• **What you are asked to do**: Leave out the pictures and copy everything else in the entries exactly.

◆ ◆ ◆ ◆

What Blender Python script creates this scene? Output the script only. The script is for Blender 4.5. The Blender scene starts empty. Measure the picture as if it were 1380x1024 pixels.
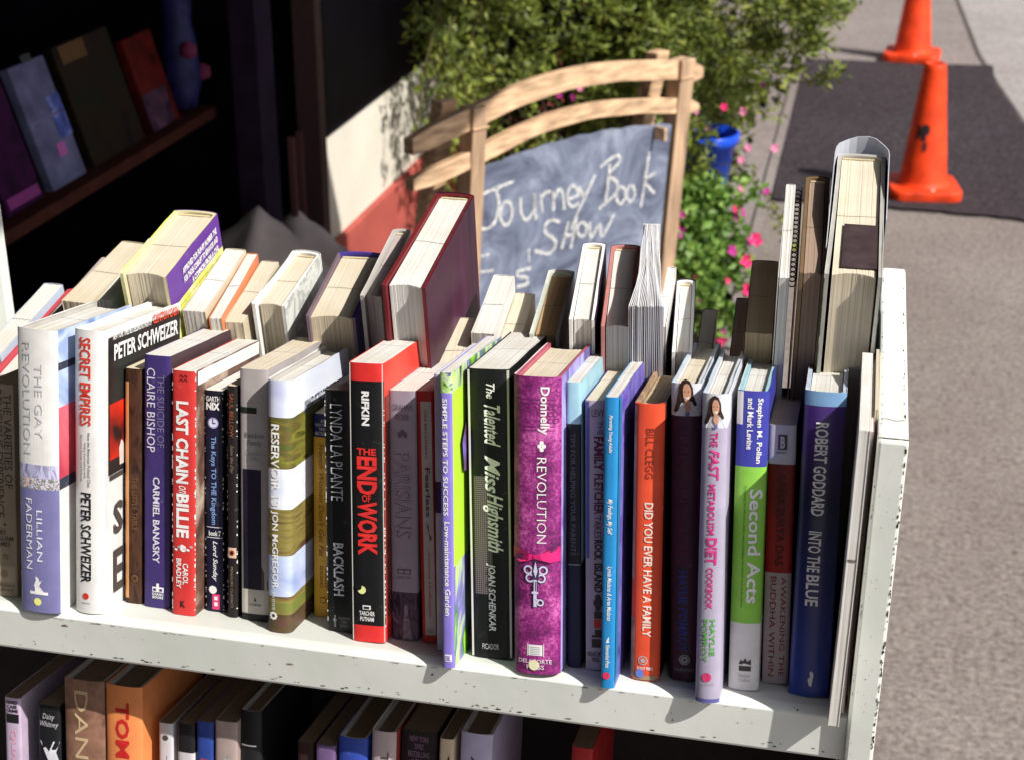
import bpy, math, random
from mathutils import Matrix, Vector
random.seed(7)
S = bpy.context.scene
COL = S.collection
R = math.radians
# ------------------------------------------------------------------ camera, world, sun, exposure
cd = bpy.data.cameras.new('camera'); cam = bpy.data.objects.new('camera', cd); COL.objects.link(cam); S.camera = cam
Mx = Matrix(((0.9758546, -0.0894028, 0.1992859), (0.2184077, 0.3893170, -0.8948354), (0.0024154, 0.9167548, 0.3994431))).to_4x4()
Mx.translation = Vector((0, 0, 1.65)); cam.matrix_world = Mx
cd.sensor_width = 36; cd.lens = 2110 / 1380 * 36; cd.clip_start = .05; cd.clip_end = 400
cd.dof.use_dof = True; cd.dof.focus_distance = 1.22; cd.dof.aperture_fstop = 11.5
SUN = Vector((.64, -.289, .718)).normalized()
el = math.asin(SUN.z); az = math.atan2(SUN.x, SUN.y)
W = bpy.data.worlds.new('World'); S.world = W; W.use_nodes = True
nt = W.node_tree; bg = nt.nodes['Background']; sky = nt.nodes.new('ShaderNodeTexSky'); sky.sky_type = 'NISHITA'
sky.sun_disc = False; sky.sun_elevation = el; sky.sun_rotation = az; sky.dust_density = 1.6; sky.ozone_density = 1.0
hs = nt.nodes.new('ShaderNodeHueSaturation'); hs.inputs['Saturation'].default_value = .5
nt.links.new(sky.outputs[0], hs.inputs['Color']); nt.links.new(hs.outputs[0], bg.inputs[0]); bg.inputs[1].default_value = .105
sl = bpy.data.lights.new('sun', 'SUN'); sl.energy = 5.0; sl.angle = R(.53); sl.color = (1, .955, .89)
so = bpy.data.objects.new('sun', sl); COL.objects.link(so); so.rotation_euler = SUN.to_track_quat('Z', 'Y').to_euler()
S.render.engine = 'CYCLES'
S.view_settings.view_transform = 'Standard'; S.view_settings.look = 'None'; S.view_settings.exposure = .34; S.view_settings.gamma = 1
S.view_settings.use_curve_mapping = False

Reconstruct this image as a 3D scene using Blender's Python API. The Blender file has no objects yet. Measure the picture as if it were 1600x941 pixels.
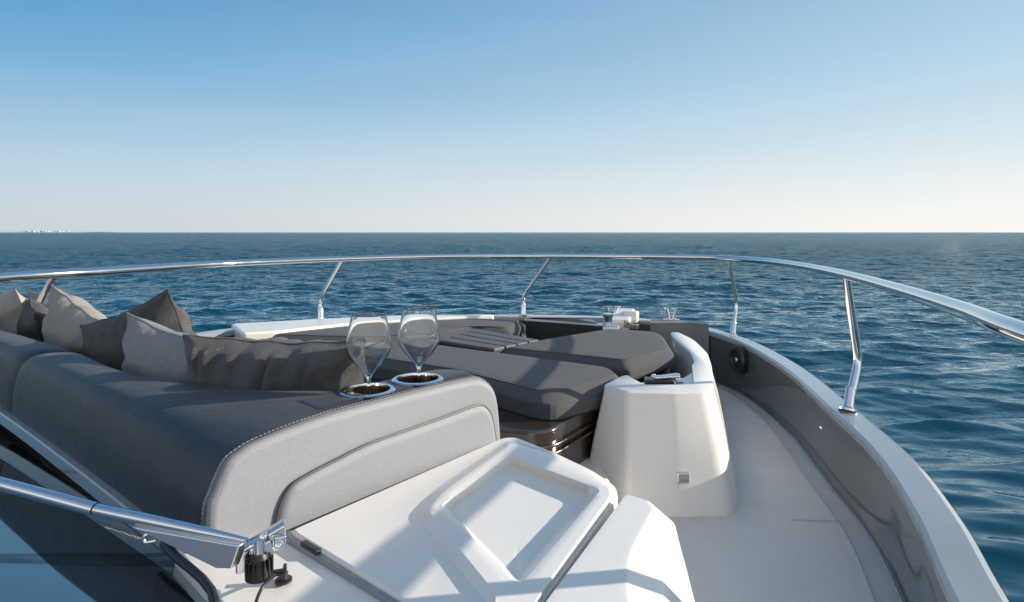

◆ ◆ ◆ ◆

• **Full answer**:
What Blender Python script creates this scene? Output the script only. The script is for Blender 4.5. The Blender scene starts empty. Measure the picture as if it were 1380x1024 pixels.
import bpy, math, random
from mathutils import Matrix, Vector
random.seed(7)
S = bpy.context.scene
COL = S.collection
R = math.radians
# ------------------------------------------------------------------ camera, world, sun, exposure
cd = bpy.data.cameras.new('camera'); cam = bpy.data.objects.new('camera', cd); COL.objects.link(cam); S.camera = cam
Mx = Matrix(((0.9758546, -0.0894028, 0.1992859), (0.2184077, 0.3893170, -0.8948354), (0.0024154, 0.9167548, 0.3994431))).to_4x4()
Mx.translation = Vector((0, 0, 1.65)); cam.matrix_world = Mx
cd.sensor_width = 36; cd.lens = 2110 / 1380 * 36; cd.clip_start = .05; cd.clip_end = 400
cd.dof.use_dof = True; cd.dof.focus_distance = 1.22; cd.dof.aperture_fstop = 11.5
SUN = Vector((.64, -.289, .718)).normalized()
el = math.asin(SUN.z); az = math.atan2(SUN.x, SUN.y)
W = bpy.data.worlds.new('World'); S.world = W; W.use_nodes = True
nt = W.node_tree; bg = nt.nodes['Background']; sky = nt.nodes.new('ShaderNodeTexSky'); sky.sky_type = 'NISHITA'
sky.sun_disc = False; sky.sun_elevation = el; sky.sun_rotation = az; sky.dust_density = 1.6; sky.ozone_density = 1.0
hs = nt.nodes.new('ShaderNodeHueSaturation'); hs.inputs['Saturation'].default_value = .5
nt.links.new(sky.outputs[0], hs.inputs['Color']); nt.links.new(hs.outputs[0], bg.inputs[0]); bg.inputs[1].default_value = .105
sl = bpy.data.lights.new('sun', 'SUN'); sl.energy = 5.0; sl.angle = R(.53); sl.color = (1, .955, .89)
so = bpy.data.objects.new('sun', sl); COL.objects.link(so); so.rotation_euler = SUN.to_track_quat('Z', 'Y').to_euler()
S.render.engine = 'CYCLES'
S.view_settings.view_transform = 'Standard'; S.view_settings.look = 'None'; S.view_settings.exposure = .34; S.view_settings.gamma = 1
S.view_settings.use_curve_mapping = False

Reconstruct this image as a 3D scene using Blender's Python API. The Blender file has no objects yet. Measure the picture as if it were 1600x941 pixels.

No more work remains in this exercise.